Alice originally lived in Lincoln, along with her friend Lotta Heilpern, whose printer father helped them escape, before moving to the south of England and various parts of the UK.
She was offered the option to move to Israel at the age of 14 and the pair were separated as she agreed to do so but instead she remained in the UK and lived on Lord Balfour’s estate of Whittingehame.
Lord Balfour is reported to have signed the 1917 Balfour Declaration, outlining British support for a Jewish homeland in Palestine, was reputedly signed in Whittingehame House’s library as he was then foreign secretary.
Her mother Renee and her father ended up moving to Shanghai and the next time she would see her father was in 1947 after returning to Vienna to forge a new life after the Americans bombed the Chinese city and struck their next-door neighbour’s home.

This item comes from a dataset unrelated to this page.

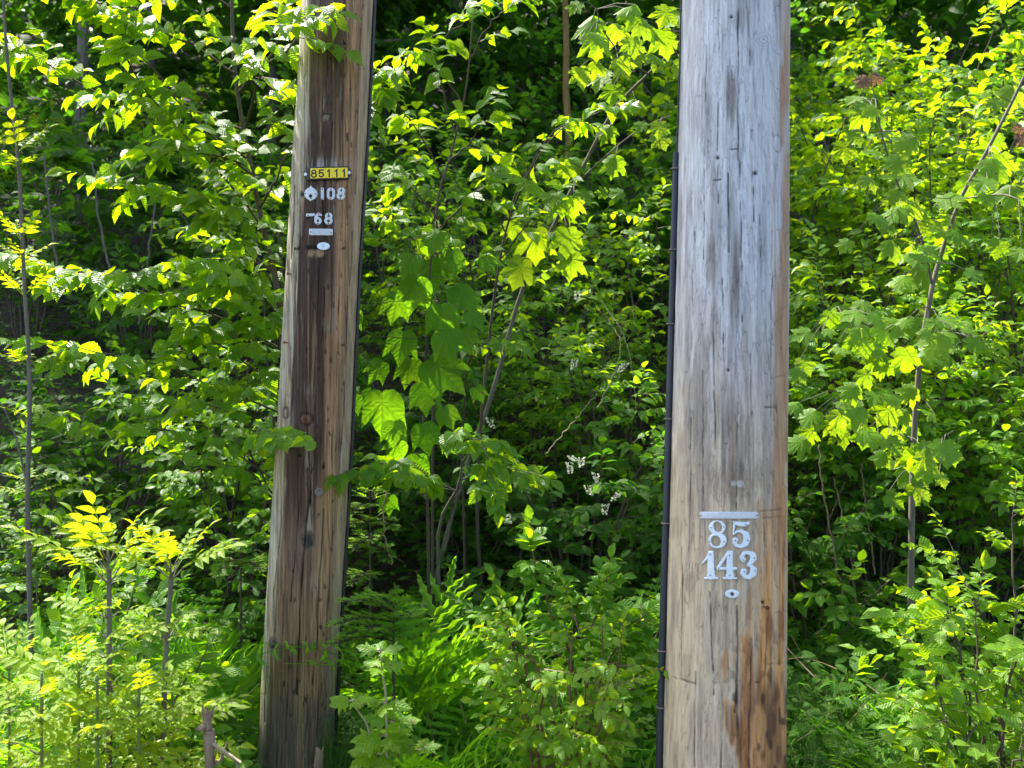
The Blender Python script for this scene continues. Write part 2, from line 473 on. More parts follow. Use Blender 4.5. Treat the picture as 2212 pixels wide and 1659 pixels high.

London-based Alice, who had three children with her husband Monty Hubbard, originally worked as a clipper (a bus conductress) before working as a dressmaker in the West End.
Alice was reunited with further details of her arrival to the UK through the archive information held by World Jewish Relief, which acts as treasure trove of documents for Jewish refugees.
She said: “I didn’t have an easy life but I just feel, I’m very grateful.
“I’m a British girl. Although I’m not born here, this country has done a lot for me.”